Rummel admitted two black students to New Orleans’s Notre Dame Seminary in 1948 and in 1951 ordered the removal of “white” and “colored” signs from Catholic churches in his archdiocese. He ardently opposed segregation and in 1953, told white Catholics that there could be “no further discrimination or segregation in the pews.” He also closed a church for refusing to accept a black priest and championed the end of segregation in New Orleans Catholic schools.
Rummel knew what the church taught and was willing to back up his faith with action.
“Was that wrong?” Cordileone asked. “Was that weaponizing the Eucharist? No. Rummel recognized that prominent, high-profile public advocacy for racism was scandalous: It violated core Catholic teachings and basic principles of justice, and also led others to sin.”
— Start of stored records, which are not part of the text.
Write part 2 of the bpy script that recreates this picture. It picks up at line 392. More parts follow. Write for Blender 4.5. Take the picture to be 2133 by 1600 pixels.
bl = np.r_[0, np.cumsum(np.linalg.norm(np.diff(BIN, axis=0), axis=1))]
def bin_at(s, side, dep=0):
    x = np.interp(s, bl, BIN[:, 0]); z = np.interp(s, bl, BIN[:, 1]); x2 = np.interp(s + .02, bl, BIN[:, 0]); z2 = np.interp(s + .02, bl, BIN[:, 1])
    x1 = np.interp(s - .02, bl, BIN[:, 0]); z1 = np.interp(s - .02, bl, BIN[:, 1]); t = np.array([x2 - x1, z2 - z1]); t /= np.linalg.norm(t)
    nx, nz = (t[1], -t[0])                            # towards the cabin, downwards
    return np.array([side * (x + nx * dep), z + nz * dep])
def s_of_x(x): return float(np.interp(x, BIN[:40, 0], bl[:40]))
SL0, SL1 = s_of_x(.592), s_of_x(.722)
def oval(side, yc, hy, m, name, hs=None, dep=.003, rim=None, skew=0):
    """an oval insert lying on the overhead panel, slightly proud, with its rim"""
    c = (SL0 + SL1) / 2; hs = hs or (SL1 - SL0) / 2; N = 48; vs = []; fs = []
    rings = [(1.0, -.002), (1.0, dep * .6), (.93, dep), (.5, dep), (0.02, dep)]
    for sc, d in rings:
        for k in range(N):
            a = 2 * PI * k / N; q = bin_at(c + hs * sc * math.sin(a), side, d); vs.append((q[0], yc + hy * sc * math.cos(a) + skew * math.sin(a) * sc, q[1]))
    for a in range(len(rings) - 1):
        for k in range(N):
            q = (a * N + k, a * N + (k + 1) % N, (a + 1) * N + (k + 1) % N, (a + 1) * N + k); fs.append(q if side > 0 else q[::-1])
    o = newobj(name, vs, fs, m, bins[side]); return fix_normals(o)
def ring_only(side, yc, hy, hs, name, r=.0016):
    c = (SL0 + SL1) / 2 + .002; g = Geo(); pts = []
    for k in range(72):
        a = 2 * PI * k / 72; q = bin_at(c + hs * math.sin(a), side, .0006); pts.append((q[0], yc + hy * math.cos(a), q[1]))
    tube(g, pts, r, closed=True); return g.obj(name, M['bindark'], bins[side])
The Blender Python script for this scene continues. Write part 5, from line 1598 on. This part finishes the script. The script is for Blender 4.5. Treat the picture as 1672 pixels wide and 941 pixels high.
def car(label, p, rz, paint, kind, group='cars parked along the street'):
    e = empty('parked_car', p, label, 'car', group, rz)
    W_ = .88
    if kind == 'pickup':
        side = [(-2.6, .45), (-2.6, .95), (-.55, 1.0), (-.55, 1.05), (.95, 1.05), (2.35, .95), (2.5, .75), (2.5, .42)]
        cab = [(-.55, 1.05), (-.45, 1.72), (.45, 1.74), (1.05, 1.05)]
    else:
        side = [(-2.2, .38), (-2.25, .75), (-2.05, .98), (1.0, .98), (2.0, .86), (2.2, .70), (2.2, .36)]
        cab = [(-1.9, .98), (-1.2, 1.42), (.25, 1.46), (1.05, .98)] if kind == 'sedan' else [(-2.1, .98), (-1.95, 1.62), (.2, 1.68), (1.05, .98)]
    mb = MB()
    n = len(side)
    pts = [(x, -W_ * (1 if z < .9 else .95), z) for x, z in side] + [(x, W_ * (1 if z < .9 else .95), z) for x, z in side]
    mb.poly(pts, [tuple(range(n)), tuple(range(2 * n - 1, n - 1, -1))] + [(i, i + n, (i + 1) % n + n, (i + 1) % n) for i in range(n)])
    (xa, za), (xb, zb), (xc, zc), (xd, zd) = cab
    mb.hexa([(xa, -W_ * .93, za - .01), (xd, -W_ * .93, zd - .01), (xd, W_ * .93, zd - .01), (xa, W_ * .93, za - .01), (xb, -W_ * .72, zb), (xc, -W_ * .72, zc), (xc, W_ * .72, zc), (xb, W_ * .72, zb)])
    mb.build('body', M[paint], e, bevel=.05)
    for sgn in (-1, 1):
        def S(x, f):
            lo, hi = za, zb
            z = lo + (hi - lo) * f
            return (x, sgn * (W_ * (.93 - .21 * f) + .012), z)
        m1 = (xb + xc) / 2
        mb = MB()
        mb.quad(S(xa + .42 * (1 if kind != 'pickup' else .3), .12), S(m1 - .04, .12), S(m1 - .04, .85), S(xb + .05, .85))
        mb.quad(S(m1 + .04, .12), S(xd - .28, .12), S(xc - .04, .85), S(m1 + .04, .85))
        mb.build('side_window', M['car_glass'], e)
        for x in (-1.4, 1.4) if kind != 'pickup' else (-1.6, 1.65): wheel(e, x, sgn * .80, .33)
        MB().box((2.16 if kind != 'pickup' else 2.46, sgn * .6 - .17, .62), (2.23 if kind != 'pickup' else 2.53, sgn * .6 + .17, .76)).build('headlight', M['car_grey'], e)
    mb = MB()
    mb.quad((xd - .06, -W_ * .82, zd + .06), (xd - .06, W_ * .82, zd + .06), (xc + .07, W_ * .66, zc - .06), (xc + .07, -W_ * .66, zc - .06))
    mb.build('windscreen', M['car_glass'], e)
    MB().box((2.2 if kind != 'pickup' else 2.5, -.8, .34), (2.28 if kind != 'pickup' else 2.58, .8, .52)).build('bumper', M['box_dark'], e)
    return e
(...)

The modern parallel is abortion.
“Abortion kills a unique, irreplaceable human being growing in his or her mother’s womb. Everyone who advocates for abortion, in public or private life, who funds it or who presents it as a legitimate choice participates in a great moral evil,” he said.
When the “blood of 60 million innocent American children cries out for justice,” pastors cannot speak quietly, reducing the murder of babies to a “culture of choice,” Cordileone said. To do so would be going against the church and human dignity.
“You cannot be a good Catholic and support expanding a government-approved right to kill innocent human beings. The answer to crisis pregnancies is not violence but love, for both mother and child,” he said. “This is hardly inappropriate for a pastor to say. If anything, Catholic political leaders’ response to the situation in Texas highlights the need for us to say it all the louder.”